List all lines of the data that include the string "script".

* Data for this exercise *
━━━━━━━━━━━━━━━━━━━━━━━━━━━━━━

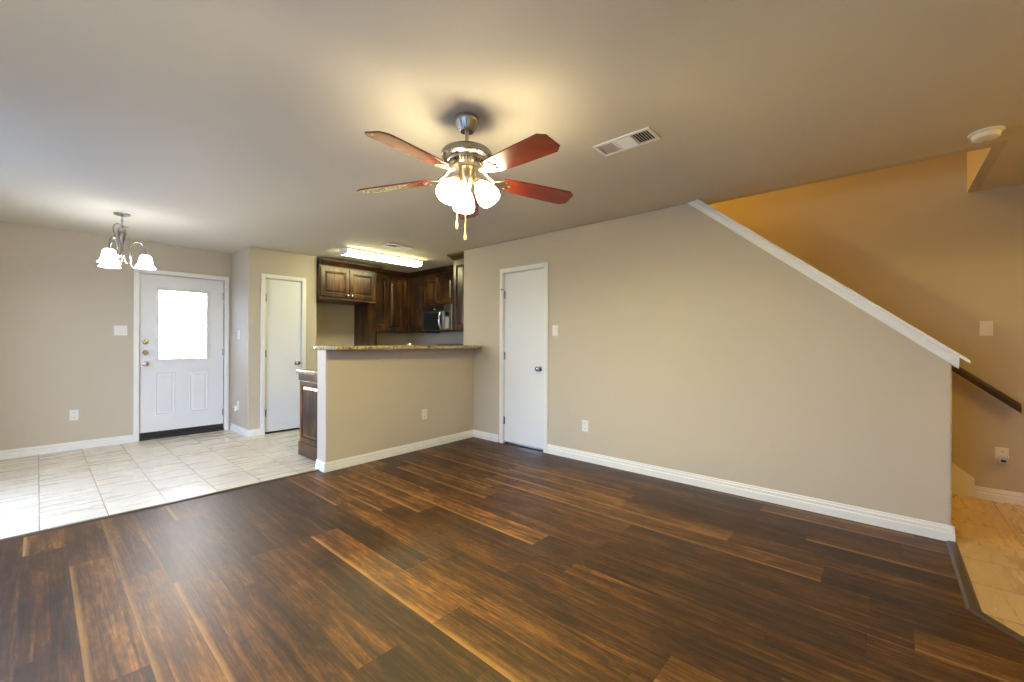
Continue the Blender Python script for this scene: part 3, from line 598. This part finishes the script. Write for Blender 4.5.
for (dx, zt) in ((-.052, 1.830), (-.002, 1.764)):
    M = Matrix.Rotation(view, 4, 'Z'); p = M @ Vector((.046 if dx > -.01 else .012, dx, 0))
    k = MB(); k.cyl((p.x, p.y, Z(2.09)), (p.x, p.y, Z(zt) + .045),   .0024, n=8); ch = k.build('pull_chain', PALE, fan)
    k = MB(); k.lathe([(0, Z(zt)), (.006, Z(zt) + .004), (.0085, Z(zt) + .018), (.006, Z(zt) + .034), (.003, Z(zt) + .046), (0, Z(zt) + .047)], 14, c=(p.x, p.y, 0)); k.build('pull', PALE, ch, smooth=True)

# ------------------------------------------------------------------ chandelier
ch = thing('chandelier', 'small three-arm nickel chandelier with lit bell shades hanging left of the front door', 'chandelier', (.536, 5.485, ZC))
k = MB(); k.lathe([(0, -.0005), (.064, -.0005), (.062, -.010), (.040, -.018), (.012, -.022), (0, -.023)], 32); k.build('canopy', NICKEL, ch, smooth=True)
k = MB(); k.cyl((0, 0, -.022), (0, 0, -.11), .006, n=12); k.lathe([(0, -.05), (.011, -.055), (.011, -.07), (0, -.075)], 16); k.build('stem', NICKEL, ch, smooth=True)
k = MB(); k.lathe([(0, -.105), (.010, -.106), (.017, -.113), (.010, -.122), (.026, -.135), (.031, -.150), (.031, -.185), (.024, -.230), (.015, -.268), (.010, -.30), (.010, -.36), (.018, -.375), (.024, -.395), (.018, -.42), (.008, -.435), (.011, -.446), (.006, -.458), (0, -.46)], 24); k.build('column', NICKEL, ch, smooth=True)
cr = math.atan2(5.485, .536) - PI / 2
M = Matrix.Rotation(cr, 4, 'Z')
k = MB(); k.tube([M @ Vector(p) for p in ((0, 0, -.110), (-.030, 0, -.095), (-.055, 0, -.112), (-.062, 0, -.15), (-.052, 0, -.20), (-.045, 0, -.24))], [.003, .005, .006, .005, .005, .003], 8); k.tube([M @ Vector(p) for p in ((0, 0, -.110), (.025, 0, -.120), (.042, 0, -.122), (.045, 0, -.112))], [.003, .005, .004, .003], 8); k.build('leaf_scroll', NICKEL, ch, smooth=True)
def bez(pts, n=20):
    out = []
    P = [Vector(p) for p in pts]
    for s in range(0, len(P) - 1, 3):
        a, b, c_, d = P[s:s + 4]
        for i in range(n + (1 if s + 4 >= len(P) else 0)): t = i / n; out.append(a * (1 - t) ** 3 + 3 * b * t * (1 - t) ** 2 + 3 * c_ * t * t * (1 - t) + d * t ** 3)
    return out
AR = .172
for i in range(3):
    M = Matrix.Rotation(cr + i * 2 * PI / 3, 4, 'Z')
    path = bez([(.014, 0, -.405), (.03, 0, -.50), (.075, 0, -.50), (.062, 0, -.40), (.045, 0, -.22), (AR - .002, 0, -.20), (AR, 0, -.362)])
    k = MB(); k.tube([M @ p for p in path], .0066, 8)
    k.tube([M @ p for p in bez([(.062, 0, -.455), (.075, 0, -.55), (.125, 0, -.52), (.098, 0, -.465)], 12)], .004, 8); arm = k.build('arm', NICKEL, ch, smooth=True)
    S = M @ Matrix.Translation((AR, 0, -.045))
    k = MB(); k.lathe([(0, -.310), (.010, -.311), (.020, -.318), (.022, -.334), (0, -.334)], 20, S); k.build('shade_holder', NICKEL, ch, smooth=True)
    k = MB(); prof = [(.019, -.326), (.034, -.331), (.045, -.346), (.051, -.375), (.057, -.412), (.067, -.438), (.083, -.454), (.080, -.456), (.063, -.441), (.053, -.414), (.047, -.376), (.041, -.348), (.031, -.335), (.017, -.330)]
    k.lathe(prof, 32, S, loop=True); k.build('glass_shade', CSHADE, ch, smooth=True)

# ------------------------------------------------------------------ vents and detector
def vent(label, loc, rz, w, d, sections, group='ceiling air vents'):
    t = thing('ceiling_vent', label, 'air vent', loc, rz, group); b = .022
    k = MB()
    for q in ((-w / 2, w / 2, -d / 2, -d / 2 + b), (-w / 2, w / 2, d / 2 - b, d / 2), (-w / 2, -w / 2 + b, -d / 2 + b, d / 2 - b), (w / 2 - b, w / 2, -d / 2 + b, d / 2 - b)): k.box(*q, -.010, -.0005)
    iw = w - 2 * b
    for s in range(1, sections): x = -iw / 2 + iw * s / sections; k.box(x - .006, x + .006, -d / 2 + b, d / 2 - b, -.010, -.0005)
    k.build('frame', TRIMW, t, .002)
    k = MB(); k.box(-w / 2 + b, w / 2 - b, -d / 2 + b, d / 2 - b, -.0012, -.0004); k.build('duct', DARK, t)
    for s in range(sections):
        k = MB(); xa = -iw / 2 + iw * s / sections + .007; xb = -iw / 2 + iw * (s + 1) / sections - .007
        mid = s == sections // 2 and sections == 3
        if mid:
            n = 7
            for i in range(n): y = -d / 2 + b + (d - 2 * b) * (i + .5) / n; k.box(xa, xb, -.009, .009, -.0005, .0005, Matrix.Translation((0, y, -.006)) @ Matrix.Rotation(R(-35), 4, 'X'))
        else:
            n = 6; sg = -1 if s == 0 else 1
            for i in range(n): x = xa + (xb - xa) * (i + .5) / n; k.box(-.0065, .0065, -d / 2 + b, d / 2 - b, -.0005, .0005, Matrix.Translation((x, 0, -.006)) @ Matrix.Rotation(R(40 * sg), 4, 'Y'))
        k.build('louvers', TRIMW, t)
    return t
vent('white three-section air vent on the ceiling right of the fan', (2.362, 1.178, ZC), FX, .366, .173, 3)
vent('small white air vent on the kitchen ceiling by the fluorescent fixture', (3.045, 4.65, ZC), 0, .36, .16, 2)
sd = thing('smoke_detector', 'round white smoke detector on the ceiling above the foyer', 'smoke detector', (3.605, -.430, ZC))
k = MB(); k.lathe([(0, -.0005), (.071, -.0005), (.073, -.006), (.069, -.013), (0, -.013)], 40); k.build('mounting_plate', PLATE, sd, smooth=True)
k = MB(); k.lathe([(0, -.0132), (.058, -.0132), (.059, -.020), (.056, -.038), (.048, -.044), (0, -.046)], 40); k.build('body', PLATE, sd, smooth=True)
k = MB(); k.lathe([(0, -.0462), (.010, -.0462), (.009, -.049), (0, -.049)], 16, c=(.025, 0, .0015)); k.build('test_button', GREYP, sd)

━━━━━━━━━━━━━━━━━━━━━━━━━━━━━━

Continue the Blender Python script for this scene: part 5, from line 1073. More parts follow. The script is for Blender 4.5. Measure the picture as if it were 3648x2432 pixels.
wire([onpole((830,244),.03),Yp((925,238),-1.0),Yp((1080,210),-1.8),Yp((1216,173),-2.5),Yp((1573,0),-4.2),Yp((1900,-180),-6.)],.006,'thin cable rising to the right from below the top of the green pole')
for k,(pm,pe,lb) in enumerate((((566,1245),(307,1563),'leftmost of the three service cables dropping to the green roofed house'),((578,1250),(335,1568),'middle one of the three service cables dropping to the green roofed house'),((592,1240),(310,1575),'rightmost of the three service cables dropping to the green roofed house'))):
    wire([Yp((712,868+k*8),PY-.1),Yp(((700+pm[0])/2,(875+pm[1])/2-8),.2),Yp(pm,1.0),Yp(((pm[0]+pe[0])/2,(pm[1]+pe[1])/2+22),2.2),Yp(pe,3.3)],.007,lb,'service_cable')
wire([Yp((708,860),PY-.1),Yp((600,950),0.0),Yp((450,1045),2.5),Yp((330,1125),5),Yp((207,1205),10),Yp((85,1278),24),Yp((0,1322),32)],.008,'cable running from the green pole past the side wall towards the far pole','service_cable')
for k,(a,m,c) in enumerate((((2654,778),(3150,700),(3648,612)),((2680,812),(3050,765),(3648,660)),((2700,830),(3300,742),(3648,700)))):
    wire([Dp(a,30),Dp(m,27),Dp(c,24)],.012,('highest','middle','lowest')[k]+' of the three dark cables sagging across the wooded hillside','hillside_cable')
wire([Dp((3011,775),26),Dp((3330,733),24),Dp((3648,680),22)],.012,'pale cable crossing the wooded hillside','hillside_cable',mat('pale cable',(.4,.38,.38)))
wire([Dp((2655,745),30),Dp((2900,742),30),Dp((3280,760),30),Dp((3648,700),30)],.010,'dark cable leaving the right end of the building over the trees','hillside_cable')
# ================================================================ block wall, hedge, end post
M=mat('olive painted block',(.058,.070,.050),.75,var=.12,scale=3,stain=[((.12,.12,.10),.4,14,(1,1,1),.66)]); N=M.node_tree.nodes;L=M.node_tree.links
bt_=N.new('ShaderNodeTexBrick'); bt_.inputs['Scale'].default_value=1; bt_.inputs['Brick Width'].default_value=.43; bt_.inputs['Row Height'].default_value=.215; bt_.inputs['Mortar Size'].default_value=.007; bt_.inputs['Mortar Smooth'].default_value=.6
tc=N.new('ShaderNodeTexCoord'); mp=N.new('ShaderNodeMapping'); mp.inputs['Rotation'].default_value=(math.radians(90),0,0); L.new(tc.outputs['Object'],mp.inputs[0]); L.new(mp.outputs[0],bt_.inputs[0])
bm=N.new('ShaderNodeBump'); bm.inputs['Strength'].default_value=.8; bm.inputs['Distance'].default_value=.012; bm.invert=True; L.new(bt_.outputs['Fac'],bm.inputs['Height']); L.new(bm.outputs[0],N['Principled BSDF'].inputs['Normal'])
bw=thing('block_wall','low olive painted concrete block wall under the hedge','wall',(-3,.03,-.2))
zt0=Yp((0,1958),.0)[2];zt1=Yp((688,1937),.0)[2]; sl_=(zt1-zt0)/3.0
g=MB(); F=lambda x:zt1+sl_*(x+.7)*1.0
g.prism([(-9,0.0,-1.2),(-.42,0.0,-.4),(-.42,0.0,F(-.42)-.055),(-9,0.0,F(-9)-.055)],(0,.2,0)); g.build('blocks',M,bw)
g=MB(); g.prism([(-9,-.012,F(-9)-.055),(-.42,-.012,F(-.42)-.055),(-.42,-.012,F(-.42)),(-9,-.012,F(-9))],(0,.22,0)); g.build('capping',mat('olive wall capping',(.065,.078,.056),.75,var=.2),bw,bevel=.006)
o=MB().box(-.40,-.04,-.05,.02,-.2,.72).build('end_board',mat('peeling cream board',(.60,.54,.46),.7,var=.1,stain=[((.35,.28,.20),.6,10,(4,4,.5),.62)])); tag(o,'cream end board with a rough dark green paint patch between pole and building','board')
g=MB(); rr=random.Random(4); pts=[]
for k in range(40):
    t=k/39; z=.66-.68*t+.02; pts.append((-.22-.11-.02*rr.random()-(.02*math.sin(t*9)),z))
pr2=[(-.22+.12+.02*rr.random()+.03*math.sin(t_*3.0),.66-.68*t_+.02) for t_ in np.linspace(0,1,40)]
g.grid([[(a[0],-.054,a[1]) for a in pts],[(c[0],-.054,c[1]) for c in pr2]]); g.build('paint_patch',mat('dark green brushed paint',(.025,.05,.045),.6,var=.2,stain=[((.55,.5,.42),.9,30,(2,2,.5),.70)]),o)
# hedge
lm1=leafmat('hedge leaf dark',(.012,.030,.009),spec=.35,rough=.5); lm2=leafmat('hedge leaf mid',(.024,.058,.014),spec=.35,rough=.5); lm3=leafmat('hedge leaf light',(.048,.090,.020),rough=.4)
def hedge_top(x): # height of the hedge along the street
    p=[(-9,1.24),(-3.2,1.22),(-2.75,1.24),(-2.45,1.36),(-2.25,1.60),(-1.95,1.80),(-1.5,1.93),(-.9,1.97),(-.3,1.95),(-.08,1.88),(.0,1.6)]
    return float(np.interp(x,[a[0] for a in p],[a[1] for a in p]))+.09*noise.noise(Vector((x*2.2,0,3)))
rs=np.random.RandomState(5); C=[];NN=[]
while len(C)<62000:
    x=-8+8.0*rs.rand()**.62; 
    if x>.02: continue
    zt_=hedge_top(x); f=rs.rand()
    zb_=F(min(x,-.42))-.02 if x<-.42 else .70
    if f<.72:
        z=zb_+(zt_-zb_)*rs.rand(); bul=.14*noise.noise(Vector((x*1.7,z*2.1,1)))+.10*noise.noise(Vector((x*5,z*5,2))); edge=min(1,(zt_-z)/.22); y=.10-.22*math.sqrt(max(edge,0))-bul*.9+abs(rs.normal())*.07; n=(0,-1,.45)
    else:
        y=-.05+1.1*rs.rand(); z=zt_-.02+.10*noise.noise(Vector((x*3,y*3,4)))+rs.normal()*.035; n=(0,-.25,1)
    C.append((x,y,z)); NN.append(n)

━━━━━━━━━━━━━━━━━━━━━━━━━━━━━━

* Response to the exercise *
Continue the Blender Python script for this scene: part 3, from line 598. This part finishes the script. Write for Blender 4.5.
Continue the Blender Python script for this scene: part 5, from line 1073. More parts follow. The script is for Blender 4.5. Measure the picture as if it were 3648x2432 pixels.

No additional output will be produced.